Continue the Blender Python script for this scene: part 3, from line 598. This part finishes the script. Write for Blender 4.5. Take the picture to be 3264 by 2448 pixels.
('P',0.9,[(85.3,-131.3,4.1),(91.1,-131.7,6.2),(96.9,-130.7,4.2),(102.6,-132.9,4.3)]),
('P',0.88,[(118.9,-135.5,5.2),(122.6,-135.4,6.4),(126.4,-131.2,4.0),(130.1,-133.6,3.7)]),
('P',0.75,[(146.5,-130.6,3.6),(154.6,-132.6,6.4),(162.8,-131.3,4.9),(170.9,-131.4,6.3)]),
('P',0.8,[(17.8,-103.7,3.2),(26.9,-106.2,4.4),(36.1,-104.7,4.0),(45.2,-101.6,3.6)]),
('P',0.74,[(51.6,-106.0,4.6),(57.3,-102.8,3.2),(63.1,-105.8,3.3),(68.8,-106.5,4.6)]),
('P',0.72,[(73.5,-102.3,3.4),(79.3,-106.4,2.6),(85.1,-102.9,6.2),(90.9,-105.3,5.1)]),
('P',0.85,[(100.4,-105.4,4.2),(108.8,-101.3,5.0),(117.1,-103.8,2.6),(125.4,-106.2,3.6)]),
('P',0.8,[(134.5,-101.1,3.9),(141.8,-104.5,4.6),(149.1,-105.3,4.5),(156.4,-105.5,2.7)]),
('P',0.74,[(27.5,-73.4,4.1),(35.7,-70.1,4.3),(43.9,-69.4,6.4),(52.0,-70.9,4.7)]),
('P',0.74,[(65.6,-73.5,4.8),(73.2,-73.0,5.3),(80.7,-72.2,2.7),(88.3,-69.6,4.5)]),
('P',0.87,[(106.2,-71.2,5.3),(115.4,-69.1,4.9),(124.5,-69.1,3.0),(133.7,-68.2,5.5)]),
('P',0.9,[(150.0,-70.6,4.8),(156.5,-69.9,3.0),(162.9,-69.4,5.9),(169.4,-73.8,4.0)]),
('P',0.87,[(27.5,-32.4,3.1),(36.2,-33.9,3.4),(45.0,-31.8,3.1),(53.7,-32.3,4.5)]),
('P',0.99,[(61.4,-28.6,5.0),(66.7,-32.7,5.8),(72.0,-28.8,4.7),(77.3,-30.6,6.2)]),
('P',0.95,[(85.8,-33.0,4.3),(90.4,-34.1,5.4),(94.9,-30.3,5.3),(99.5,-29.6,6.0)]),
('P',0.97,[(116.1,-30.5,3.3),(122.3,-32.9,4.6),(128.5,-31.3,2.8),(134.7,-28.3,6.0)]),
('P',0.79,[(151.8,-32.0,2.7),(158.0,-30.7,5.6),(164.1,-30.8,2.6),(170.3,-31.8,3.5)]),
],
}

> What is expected
The listing above should be transcribed in full, exactly as written.

> Problem solution
Continue the Blender Python script for this scene: part 3, from line 598. This part finishes the script. Write for Blender 4.5. Take the picture to be 3264 by 2448 pixels.
('P',0.9,[(85.3,-131.3,4.1),(91.1,-131.7,6.2),(96.9,-130.7,4.2),(102.6,-132.9,4.3)]),
('P',0.88,[(118.9,-135.5,5.2),(122.6,-135.4,6.4),(126.4,-131.2,4.0),(130.1,-133.6,3.7)]),
('P',0.75,[(146.5,-130.6,3.6),(154.6,-132.6,6.4),(162.8,-131.3,4.9),(170.9,-131.4,6.3)]),
('P',0.8,[(17.8,-103.7,3.2),(26.9,-106.2,4.4),(36.1,-104.7,4.0),(45.2,-101.6,3.6)]),
('P',0.74,[(51.6,-106.0,4.6),(57.3,-102.8,3.2),(63.1,-105.8,3.3),(68.8,-106.5,4.6)]),
('P',0.72,[(73.5,-102.3,3.4),(79.3,-106.4,2.6),(85.1,-102.9,6.2),(90.9,-105.3,5.1)]),
('P',0.85,[(100.4,-105.4,4.2),(108.8,-101.3,5.0),(117.1,-103.8,2.6),(125.4,-106.2,3.6)]),
('P',0.8,[(134.5,-101.1,3.9),(141.8,-104.5,4.6),(149.1,-105.3,4.5),(156.4,-105.5,2.7)]),
('P',0.74,[(27.5,-73.4,4.1),(35.7,-70.1,4.3),(43.9,-69.4,6.4),(52.0,-70.9,4.7)]),
('P',0.74,[(65.6,-73.5,4.8),(73.2,-73.0,5.3),(80.7,-72.2,2.7),(88.3,-69.6,4.5)]),
('P',0.87,[(106.2,-71.2,5.3),(115.4,-69.1,4.9),(124.5,-69.1,3.0),(133.7,-68.2,5.5)]),
('P',0.9,[(150.0,-70.6,4.8),(156.5,-69.9,3.0),(162.9,-69.4,5.9),(169.4,-73.8,4.0)]),
('P',0.87,[(27.5,-32.4,3.1),(36.2,-33.9,3.4),(45.0,-31.8,3.1),(53.7,-32.3,4.5)]),
('P',0.99,[(61.4,-28.6,5.0),(66.7,-32.7,5.8),(72.0,-28.8,4.7),(77.3,-30.6,6.2)]),
('P',0.95,[(85.8,-33.0,4.3),(90.4,-34.1,5.4),(94.9,-30.3,5.3),(99.5,-29.6,6.0)]),
('P',0.97,[(116.1,-30.5,3.3),(122.3,-32.9,4.6),(128.5,-31.3,2.8),(134.7,-28.3,6.0)]),
('P',0.79,[(151.8,-32.0,2.7),(158.0,-30.7,5.6),(164.1,-30.8,2.6),(170.3,-31.8,3.5)]),
],
}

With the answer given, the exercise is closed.